*** AVAILABLE DATA
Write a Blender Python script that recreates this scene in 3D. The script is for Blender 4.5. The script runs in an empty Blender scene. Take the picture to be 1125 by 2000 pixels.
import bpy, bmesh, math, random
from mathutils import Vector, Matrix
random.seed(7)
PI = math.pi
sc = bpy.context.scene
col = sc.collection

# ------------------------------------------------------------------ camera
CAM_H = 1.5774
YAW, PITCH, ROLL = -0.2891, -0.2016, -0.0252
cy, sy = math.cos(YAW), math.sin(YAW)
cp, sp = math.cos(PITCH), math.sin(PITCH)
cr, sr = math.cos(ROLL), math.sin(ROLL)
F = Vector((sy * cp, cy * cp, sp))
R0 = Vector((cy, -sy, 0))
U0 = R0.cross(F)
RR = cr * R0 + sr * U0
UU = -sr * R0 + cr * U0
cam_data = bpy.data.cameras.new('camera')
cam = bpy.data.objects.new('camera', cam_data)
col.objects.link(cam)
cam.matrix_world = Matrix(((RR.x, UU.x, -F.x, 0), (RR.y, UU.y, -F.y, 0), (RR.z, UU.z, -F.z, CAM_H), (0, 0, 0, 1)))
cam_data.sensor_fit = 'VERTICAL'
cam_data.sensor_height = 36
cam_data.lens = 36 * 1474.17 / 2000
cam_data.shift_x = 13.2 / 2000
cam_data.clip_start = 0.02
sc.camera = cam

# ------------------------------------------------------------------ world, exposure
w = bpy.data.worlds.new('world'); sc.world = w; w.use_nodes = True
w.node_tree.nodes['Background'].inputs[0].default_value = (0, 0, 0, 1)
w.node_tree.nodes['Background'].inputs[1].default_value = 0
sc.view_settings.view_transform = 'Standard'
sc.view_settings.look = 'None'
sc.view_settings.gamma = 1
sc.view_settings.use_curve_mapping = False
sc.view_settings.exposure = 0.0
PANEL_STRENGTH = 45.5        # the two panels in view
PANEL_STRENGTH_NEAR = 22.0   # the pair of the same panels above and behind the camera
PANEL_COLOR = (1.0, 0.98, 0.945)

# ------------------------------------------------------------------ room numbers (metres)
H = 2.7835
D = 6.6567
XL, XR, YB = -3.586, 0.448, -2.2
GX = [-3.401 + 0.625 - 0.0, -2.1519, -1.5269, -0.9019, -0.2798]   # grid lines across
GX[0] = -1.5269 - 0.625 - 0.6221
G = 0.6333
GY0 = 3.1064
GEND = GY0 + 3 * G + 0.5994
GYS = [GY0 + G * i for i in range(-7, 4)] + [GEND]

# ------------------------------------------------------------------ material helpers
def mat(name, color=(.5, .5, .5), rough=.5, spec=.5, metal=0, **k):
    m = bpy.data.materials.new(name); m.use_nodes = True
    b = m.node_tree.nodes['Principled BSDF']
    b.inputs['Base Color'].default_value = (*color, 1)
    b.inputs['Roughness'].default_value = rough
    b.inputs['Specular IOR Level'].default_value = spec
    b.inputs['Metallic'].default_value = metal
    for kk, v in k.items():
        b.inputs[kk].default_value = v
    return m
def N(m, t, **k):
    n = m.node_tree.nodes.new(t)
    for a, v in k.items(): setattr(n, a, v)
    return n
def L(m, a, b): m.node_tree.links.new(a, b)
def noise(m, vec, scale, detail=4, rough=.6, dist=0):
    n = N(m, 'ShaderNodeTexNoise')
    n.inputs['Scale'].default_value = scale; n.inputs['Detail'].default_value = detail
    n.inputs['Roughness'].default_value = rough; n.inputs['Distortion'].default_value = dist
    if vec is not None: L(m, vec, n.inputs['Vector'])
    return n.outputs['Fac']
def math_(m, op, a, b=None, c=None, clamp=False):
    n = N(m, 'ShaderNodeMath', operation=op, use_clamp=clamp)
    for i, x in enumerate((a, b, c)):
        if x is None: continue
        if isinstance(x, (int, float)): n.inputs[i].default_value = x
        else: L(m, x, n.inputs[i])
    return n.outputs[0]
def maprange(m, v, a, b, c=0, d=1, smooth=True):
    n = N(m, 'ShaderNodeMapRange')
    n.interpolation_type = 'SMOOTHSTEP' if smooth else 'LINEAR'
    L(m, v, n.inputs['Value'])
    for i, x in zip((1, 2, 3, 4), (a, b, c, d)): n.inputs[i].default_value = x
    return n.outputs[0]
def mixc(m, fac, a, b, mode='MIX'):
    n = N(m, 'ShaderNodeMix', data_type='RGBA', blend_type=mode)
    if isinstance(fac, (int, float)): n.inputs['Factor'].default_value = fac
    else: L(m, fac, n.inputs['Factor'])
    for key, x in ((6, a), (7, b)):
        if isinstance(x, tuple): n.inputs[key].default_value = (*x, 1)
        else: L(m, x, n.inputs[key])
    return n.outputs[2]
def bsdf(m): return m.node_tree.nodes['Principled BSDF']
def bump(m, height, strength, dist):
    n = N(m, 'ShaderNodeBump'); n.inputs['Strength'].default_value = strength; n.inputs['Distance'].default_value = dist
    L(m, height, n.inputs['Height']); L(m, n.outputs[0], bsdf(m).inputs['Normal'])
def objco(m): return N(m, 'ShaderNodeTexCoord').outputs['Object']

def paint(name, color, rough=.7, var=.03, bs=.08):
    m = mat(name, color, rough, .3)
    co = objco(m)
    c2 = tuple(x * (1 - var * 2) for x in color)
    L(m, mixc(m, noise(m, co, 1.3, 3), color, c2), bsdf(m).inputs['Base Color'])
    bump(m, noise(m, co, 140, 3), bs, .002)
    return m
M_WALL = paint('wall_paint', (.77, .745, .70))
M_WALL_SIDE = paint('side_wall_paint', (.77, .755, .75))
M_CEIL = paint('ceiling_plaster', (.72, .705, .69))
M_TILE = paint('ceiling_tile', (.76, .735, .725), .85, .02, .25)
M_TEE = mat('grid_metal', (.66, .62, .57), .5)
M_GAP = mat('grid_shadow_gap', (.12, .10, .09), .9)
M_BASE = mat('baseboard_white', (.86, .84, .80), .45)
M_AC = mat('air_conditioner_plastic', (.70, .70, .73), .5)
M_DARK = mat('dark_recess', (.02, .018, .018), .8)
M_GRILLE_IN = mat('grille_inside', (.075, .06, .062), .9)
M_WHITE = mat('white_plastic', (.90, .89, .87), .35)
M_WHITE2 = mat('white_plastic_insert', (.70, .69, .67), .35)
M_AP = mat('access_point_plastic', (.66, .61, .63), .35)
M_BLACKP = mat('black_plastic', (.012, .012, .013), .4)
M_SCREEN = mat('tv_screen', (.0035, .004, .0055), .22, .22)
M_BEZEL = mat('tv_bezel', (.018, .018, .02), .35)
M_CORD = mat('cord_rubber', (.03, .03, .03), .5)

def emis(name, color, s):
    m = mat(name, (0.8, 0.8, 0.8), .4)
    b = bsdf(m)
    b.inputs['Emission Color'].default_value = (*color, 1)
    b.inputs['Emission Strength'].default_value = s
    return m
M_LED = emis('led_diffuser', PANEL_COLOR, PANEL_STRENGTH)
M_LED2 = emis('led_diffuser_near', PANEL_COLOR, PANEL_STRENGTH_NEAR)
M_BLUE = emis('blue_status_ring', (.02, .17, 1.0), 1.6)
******
* [PROBLEM REQUIREMENTS]:
Look above and repeat, character for character, the lines from the first one to the line with "col = sc.collection", counting both.

* [EXERCISE RESULT]:
Write a Blender Python script that recreates this scene in 3D. The script is for Blender 4.5. The script runs in an empty Blender scene. Take the picture to be 1125 by 2000 pixels.
import bpy, bmesh, math, random
from mathutils import Vector, Matrix
random.seed(7)
PI = math.pi
sc = bpy.context.scene
col = sc.collection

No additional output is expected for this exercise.